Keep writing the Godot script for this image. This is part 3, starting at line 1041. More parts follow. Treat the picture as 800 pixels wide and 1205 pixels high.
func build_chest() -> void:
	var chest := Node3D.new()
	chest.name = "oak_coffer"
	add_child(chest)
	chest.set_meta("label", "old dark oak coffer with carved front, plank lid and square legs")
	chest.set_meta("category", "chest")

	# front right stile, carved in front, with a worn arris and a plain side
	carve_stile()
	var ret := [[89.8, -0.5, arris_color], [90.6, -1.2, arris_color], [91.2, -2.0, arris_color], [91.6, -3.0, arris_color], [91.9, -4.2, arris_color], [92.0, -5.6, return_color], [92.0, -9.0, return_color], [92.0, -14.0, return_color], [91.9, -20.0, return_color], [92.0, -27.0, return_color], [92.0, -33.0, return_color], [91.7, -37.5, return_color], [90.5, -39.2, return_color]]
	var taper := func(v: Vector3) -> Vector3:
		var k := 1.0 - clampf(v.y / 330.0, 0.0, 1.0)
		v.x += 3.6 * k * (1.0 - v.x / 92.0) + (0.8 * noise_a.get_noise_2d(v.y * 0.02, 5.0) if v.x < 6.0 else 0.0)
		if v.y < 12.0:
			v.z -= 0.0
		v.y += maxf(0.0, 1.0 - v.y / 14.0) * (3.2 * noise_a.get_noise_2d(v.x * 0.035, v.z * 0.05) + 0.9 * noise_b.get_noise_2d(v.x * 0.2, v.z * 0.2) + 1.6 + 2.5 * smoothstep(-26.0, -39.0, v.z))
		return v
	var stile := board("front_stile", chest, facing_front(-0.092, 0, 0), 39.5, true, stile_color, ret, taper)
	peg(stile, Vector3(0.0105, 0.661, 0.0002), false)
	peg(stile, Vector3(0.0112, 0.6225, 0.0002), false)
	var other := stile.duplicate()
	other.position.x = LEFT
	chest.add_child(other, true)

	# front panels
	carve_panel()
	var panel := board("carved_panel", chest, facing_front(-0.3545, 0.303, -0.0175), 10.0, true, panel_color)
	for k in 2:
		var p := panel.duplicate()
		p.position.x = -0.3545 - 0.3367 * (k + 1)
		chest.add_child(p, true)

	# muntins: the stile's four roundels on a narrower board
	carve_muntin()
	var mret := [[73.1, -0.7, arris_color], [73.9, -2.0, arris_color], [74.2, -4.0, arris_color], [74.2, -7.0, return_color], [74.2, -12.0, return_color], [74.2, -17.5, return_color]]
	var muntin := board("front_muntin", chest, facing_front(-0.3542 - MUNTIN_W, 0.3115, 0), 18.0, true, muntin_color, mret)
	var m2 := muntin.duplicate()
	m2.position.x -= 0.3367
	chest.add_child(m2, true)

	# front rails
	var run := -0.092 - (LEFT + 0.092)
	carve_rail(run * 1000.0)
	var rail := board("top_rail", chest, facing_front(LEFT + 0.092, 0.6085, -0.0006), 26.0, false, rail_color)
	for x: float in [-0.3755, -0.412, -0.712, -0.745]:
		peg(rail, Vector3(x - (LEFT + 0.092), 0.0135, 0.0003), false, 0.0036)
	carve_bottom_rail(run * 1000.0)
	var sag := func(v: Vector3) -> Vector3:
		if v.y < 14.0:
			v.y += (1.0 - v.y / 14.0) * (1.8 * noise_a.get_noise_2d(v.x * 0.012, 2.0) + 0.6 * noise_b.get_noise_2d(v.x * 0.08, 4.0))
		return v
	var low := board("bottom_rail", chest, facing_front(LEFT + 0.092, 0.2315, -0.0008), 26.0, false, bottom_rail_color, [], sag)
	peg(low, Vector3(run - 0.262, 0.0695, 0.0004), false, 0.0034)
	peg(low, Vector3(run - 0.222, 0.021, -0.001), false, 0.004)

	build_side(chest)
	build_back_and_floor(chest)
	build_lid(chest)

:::

* [DO THIS]: Type out the whole listing above again, exactly as it stands.

* [ANSWER IN FULL]:
Keep writing the Godot script for this image. This is part 3, starting at line 1041. More parts follow. Treat the picture as 800 pixels wide and 1205 pixels high.
func build_chest() -> void:
	var chest := Node3D.new()
	chest.name = "oak_coffer"
	add_child(chest)
	chest.set_meta("label", "old dark oak coffer with carved front, plank lid and square legs")
	chest.set_meta("category", "chest")

	# front right stile, carved in front, with a worn arris and a plain side
	carve_stile()
	var ret := [[89.8, -0.5, arris_color], [90.6, -1.2, arris_color], [91.2, -2.0, arris_color], [91.6, -3.0, arris_color], [91.9, -4.2, arris_color], [92.0, -5.6, return_color], [92.0, -9.0, return_color], [92.0, -14.0, return_color], [91.9, -20.0, return_color], [92.0, -27.0, return_color], [92.0, -33.0, return_color], [91.7, -37.5, return_color], [90.5, -39.2, return_color]]
	var taper := func(v: Vector3) -> Vector3:
		var k := 1.0 - clampf(v.y / 330.0, 0.0, 1.0)
		v.x += 3.6 * k * (1.0 - v.x / 92.0) + (0.8 * noise_a.get_noise_2d(v.y * 0.02, 5.0) if v.x < 6.0 else 0.0)
		if v.y < 12.0:
			v.z -= 0.0
		v.y += maxf(0.0, 1.0 - v.y / 14.0) * (3.2 * noise_a.get_noise_2d(v.x * 0.035, v.z * 0.05) + 0.9 * noise_b.get_noise_2d(v.x * 0.2, v.z * 0.2) + 1.6 + 2.5 * smoothstep(-26.0, -39.0, v.z))
		return v
	var stile := board("front_stile", chest, facing_front(-0.092, 0, 0), 39.5, true, stile_color, ret, taper)
	peg(stile, Vector3(0.0105, 0.661, 0.0002), false)
	peg(stile, Vector3(0.0112, 0.6225, 0.0002), false)
	var other := stile.duplicate()
	other.position.x = LEFT
	chest.add_child(other, true)

	# front panels
	carve_panel()
	var panel := board("carved_panel", chest, facing_front(-0.3545, 0.303, -0.0175), 10.0, true, panel_color)
	for k in 2:
		var p := panel.duplicate()
		p.position.x = -0.3545 - 0.3367 * (k + 1)
		chest.add_child(p, true)

	# muntins: the stile's four roundels on a narrower board
	carve_muntin()
	var mret := [[73.1, -0.7, arris_color], [73.9, -2.0, arris_color], [74.2, -4.0, arris_color], [74.2, -7.0, return_color], [74.2, -12.0, return_color], [74.2, -17.5, return_color]]
	var muntin := board("front_muntin", chest, facing_front(-0.3542 - MUNTIN_W, 0.3115, 0), 18.0, true, muntin_color, mret)
	var m2 := muntin.duplicate()
	m2.position.x -= 0.3367
	chest.add_child(m2, true)

	# front rails
	var run := -0.092 - (LEFT + 0.092)
	carve_rail(run * 1000.0)
	var rail := board("top_rail", chest, facing_front(LEFT + 0.092, 0.6085, -0.0006), 26.0, false, rail_color)
	for x: float in [-0.3755, -0.412, -0.712, -0.745]:
		peg(rail, Vector3(x - (LEFT + 0.092), 0.0135, 0.0003), false, 0.0036)
	carve_bottom_rail(run * 1000.0)
	var sag := func(v: Vector3) -> Vector3:
		if v.y < 14.0:
			v.y += (1.0 - v.y / 14.0) * (1.8 * noise_a.get_noise_2d(v.x * 0.012, 2.0) + 0.6 * noise_b.get_noise_2d(v.x * 0.08, 4.0))
		return v
	var low := board("bottom_rail", chest, facing_front(LEFT + 0.092, 0.2315, -0.0008), 26.0, false, bottom_rail_color, [], sag)
	peg(low, Vector3(run - 0.262, 0.0695, 0.0004), false, 0.0034)
	peg(low, Vector3(run - 0.222, 0.021, -0.001), false, 0.004)

	build_side(chest)
	build_back_and_floor(chest)
	build_lid(chest)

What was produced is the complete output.